Mining firm Argo Blockchain PLC has reportedly become the first crypto company to join the London Stock Exchange (LSE), raising around $32 million for a total valuation of about $61 million, The Telegraph reports August 3.
London-based Argo offers customers to the ability to mine four cryptocurrencies — Bitcoin Gold (BTG), Ethereum (ETH), Ethereum Classic (ETC), and Zcash — through their own computers or mobile devices for a monthly subscription fee. The service provides immediate access to the firm’s mining rigs and enables direct deposits of all mined coins to the users’ digital wallets.
According to an initial admission document from the LSE, a total of 156,250,000 ordinary shares that represent 53.2 percent of the firm’s issued share capital on admission have been placed at 16 pence per share, valuing Argo at a market capitalization of 47 million pounds (around $61 million).
The report notes that the company has raised 25 million pounds (around $32 million), with registered shareholders including Miton Capital, Henderson Global Investors, and Jupiter Asset Management, the Telegraph writes.
Jonathan Bixby, a co-founder of Argo, told The Telegraph that Argo’s mining subscription system was developed to “ take the pain and heartache out of participating in the biggest new technology breakthrough since the launch of the internet.”
Founded in late 2017, Argo aims to build an international data center management business for assisting in crypto mining as a service (MaaS), which would be available to anyone in the world, the company’s LSE document states.
The platform initially launched on June 11, 2018, and all of the subscription packages are currently sold out, according to Argo’s website.
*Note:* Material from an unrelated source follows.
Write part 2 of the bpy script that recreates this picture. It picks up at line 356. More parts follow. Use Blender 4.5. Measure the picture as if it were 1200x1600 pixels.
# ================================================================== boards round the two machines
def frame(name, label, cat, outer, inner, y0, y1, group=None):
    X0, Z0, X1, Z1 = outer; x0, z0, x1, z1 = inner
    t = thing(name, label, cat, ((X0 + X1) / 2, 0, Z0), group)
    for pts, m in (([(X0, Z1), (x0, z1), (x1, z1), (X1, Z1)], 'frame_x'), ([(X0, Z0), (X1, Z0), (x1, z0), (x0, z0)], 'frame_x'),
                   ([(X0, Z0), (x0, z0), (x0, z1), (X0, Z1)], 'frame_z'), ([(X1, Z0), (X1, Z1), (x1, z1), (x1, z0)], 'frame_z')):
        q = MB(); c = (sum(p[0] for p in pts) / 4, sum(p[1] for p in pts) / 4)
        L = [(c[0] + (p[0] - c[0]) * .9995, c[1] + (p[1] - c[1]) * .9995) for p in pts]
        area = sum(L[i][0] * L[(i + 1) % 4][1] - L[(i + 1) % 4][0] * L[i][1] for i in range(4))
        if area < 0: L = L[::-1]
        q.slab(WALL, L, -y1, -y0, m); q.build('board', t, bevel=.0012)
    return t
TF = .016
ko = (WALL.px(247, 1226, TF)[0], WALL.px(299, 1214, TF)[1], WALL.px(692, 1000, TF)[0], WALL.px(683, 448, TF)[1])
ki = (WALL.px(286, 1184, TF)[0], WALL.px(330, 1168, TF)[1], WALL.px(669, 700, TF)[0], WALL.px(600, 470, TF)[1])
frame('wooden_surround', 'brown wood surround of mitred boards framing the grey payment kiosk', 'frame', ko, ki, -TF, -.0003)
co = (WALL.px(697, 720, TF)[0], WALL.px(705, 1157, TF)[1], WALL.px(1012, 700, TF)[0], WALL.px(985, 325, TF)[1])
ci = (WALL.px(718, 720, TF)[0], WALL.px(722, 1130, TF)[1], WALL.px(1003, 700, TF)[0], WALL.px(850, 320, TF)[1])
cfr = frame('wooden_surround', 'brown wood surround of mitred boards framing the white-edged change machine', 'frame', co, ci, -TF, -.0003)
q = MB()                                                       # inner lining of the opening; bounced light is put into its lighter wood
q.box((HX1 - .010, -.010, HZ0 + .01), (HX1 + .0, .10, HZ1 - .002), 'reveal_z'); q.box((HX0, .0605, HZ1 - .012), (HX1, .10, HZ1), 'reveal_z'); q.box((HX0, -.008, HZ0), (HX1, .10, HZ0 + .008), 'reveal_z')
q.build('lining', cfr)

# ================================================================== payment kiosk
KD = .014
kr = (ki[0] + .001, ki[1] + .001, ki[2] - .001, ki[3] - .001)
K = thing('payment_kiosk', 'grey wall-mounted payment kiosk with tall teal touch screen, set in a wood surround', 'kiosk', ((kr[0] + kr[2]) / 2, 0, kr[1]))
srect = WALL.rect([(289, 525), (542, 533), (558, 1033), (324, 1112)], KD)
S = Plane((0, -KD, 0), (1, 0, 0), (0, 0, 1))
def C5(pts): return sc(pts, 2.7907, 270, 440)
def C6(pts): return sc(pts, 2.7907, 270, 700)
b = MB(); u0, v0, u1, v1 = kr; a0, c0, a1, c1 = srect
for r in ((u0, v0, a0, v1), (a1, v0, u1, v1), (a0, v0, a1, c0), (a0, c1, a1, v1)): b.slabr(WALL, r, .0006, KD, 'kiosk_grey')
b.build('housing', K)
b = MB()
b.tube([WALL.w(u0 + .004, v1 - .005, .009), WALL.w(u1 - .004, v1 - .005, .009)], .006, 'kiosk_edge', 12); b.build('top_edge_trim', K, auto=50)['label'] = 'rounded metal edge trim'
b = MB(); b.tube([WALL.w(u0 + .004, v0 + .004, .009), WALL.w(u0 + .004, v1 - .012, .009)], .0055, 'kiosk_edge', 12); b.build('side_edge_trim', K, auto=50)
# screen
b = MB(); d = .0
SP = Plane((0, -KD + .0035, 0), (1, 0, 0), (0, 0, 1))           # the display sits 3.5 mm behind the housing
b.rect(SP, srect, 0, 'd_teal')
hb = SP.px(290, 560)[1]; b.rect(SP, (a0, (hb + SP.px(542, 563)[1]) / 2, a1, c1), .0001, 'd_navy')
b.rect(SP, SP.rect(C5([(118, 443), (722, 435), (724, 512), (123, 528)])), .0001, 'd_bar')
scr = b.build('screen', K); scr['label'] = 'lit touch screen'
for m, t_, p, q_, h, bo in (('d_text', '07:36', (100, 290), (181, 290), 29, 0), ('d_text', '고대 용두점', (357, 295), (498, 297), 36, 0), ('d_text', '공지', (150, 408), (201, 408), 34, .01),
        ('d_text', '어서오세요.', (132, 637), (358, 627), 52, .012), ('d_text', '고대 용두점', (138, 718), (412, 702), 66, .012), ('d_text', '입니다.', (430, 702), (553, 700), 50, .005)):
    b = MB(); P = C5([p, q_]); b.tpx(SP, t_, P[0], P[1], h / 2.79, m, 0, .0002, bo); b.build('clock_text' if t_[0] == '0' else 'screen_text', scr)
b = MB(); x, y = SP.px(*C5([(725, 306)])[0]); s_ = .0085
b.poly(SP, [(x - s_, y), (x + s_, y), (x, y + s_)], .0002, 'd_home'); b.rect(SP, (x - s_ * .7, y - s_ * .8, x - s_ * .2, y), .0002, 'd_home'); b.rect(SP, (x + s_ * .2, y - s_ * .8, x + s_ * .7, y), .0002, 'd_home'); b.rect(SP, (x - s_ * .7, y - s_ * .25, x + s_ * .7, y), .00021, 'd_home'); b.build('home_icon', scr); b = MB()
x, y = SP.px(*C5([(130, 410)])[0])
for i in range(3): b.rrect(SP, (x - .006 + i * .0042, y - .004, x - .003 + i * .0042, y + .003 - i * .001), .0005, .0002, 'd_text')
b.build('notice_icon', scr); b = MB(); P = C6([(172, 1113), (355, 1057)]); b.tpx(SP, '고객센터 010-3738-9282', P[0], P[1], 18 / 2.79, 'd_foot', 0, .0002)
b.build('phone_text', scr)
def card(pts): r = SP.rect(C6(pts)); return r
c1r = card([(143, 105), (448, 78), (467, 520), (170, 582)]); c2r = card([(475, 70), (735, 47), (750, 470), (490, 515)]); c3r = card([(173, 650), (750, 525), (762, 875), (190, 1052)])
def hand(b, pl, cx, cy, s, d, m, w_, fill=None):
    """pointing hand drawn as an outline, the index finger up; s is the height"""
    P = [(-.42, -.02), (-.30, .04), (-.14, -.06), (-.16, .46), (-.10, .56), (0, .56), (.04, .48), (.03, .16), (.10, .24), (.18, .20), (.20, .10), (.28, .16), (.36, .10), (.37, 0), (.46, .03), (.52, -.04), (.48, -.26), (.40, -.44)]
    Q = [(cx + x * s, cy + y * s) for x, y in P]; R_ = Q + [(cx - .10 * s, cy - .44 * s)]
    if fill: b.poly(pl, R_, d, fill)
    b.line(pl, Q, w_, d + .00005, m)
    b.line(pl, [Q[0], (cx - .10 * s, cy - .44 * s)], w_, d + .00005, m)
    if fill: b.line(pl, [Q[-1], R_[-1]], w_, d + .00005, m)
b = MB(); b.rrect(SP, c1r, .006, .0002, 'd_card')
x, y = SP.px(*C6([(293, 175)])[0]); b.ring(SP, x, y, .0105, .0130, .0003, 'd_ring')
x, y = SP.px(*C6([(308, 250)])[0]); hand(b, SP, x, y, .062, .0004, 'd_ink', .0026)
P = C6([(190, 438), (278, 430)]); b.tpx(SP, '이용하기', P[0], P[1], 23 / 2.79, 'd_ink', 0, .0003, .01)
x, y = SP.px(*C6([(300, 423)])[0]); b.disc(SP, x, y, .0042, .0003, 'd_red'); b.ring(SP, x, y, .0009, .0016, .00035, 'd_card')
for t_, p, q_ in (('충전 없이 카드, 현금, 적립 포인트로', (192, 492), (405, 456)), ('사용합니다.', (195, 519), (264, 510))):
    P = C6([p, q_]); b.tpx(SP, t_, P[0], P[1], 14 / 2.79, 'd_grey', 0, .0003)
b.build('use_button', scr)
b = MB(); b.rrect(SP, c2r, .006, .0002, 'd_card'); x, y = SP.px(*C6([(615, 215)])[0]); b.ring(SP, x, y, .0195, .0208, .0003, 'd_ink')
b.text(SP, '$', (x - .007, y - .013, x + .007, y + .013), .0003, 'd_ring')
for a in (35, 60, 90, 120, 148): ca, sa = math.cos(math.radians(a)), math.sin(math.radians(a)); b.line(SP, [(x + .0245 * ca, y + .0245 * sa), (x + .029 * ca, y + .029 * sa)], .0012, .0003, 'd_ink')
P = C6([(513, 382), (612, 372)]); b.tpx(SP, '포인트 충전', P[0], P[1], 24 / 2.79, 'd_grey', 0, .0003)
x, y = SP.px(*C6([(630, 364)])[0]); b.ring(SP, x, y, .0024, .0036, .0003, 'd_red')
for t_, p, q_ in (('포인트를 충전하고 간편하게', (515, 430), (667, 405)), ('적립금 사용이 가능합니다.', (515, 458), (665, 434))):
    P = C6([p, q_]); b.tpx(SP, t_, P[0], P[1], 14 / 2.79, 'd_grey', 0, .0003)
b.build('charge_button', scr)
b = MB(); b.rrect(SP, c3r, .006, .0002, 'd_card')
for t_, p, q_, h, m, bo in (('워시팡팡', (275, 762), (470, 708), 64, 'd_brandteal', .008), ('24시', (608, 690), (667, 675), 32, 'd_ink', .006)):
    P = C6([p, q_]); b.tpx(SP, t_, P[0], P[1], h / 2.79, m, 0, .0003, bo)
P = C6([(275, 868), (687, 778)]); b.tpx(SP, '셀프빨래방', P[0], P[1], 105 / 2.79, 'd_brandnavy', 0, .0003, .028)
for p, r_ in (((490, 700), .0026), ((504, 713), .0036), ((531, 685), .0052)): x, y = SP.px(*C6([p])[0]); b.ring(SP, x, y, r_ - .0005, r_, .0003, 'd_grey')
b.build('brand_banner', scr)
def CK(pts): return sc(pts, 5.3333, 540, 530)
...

Argo’s initial admission notes that the company will be able to both add and remove cryptocurrencies from its offerings in the future.
Earlier this week, the world’s second largest Bitcoin (BTC) mining hardware supplier Canaan Creative introduced the “first ever” BTC mining television set with a processing power of 2.8 trillion hashes per second.
And on Monday, unnamed sources revealed that crypto mining hardware giant Bitmain is reportedly planning to conduct an overseas initial private offering (IPO) “very soon,” after earning about $1 billion in net profit in the first quarter of 2018.